Tom de apaziguamento na Europa

Confrontados com este cara-a-cara geopolítico, alguns funcionários europeus tentaram suavizar os seus comentários. Durão Barroso, o presidente da Comissão, invocou a hora tardia da reunião dos ministros das Finanças europeus que chegou a uma decisão já às primeiras horas de sábado. Terá sido isso o que impediu que Moscovo fosse previamente avisado.

O tom da Europa é de apaziguamento, mas não se traduz em atos. A partir 25 de março, o BCE poderá interromper o fornecimento de dinheiro líquido a Chipre, o que deixaria exangue toda a economia da ilha. A 21 de março, uma fonte europeia anónima ameaçou os bancos cipriotas de fecho se não se chegasse a um novo acordo acerca de uma taxa sobre os depósitos. Isto levou o New York Post a classificar o confronto entre a Rússia e a UE como uma batalha épica entre o Presidente Putin e a chanceler alemã Angela Merkel.
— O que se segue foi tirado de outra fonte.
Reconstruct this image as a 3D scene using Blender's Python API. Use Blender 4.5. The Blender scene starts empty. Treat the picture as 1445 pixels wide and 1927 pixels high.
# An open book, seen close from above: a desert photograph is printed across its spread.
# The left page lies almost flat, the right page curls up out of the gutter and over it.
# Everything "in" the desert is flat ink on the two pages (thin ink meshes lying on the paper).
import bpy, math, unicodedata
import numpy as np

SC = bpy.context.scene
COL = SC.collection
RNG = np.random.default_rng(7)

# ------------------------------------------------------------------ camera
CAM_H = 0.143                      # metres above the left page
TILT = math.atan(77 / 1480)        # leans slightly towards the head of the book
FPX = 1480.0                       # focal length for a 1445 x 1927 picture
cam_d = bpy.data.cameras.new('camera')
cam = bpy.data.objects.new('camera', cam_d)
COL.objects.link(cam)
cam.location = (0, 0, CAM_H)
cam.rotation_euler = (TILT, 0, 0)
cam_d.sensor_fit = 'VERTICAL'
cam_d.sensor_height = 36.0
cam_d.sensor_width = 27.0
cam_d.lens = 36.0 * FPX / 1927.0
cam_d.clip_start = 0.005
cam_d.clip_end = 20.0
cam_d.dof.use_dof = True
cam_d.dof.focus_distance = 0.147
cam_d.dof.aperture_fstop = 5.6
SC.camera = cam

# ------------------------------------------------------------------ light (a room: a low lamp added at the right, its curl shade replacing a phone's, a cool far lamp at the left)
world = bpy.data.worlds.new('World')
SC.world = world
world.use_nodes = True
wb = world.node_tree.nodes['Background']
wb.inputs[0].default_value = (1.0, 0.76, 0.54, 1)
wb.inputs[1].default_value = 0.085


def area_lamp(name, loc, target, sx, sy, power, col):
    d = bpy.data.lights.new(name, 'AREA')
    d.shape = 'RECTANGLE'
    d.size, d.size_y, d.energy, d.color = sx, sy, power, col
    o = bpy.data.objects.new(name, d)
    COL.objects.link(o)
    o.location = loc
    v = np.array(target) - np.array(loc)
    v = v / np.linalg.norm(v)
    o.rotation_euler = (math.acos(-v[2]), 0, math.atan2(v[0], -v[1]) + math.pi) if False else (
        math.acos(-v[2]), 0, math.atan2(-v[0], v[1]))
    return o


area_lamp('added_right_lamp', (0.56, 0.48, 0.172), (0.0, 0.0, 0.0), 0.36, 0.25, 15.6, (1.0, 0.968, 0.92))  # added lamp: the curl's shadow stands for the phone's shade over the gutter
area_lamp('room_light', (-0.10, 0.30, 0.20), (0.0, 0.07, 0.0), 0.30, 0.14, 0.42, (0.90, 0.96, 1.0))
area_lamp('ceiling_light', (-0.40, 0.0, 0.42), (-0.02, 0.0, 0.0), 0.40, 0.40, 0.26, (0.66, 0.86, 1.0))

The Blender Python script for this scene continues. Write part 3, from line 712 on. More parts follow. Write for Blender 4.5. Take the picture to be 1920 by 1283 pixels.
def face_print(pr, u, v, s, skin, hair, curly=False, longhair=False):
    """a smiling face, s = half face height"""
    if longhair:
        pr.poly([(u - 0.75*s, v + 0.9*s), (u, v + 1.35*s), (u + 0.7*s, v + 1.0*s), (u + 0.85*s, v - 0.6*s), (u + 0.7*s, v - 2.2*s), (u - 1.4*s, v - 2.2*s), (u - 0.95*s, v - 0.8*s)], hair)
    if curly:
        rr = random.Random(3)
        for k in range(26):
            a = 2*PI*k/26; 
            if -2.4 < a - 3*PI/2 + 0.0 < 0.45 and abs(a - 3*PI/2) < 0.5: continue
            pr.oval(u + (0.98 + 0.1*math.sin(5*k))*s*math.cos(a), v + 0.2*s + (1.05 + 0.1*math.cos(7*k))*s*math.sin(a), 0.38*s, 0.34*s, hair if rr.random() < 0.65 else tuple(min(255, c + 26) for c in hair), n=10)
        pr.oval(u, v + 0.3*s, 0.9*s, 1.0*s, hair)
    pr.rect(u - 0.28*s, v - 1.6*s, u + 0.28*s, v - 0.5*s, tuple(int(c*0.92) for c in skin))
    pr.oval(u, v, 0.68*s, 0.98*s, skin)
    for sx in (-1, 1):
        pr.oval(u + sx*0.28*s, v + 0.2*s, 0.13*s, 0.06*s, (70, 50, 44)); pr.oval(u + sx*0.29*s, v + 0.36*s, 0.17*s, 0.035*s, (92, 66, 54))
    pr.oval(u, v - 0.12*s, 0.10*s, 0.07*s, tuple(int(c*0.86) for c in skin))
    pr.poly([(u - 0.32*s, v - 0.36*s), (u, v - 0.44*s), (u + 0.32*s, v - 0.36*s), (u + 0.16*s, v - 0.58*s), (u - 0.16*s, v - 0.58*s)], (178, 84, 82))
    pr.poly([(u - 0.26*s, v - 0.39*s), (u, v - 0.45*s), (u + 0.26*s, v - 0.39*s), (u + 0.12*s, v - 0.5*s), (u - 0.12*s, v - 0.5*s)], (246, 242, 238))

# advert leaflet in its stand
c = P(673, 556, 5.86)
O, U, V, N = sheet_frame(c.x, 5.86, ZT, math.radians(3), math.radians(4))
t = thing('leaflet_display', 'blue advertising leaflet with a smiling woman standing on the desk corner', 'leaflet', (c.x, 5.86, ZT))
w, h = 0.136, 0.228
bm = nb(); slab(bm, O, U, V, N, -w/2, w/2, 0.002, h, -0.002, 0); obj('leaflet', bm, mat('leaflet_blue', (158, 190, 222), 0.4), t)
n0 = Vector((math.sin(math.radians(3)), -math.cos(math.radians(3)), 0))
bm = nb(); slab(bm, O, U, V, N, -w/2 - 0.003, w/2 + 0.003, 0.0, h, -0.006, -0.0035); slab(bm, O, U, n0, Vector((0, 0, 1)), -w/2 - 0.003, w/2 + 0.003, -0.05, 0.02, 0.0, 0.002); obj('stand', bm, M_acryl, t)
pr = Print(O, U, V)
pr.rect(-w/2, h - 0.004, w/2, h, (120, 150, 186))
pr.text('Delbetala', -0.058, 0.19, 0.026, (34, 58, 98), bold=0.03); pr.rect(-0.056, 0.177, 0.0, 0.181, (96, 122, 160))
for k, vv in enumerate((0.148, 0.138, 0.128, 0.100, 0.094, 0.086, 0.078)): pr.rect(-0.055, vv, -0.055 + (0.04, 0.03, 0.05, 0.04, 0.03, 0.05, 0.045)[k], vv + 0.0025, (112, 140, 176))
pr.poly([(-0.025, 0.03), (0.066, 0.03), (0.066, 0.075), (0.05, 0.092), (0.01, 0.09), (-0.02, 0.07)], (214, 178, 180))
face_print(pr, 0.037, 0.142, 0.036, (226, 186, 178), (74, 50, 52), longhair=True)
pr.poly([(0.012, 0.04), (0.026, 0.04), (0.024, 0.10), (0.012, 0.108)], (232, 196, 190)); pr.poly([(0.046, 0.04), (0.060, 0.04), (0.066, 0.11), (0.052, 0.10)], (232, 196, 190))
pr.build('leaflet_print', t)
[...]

Visto de fora, Putin terá entendido a proposta da taxa confiscatória do Eurogrupo como um insulto pessoal.

Os especialistas confirmam que a ilha não está em estado de fazer qualquer proposta verdadeiramente vantajosa a Moscovo. “O único interesse de Chipre para a economia russa residia na utilização que dele fazia anteriormente, uma plataforma financeira de fuga à legislação russa, mas razoavelmente sólida e previsível. Do ponto de vista do investimento, Chipre, enquanto país, não é melhor do que qualquer outro Estado politicamente estável do Mediterrâneo Oriental”, comenta Viktor Koukharski, diretor-geral do grupo Razvitié. Sublinha, no entanto, que se os bancos cipriotas acolheram muitas fortunas provenientes da Rússia, acumularam ainda mais vindas de Inglaterra. “A Alemanha decidiu recuperar uma parte desses depósitos secretos para os colocar no cofre europeu”, supõe Koukharski. Mas isso tornou-se um escândalo.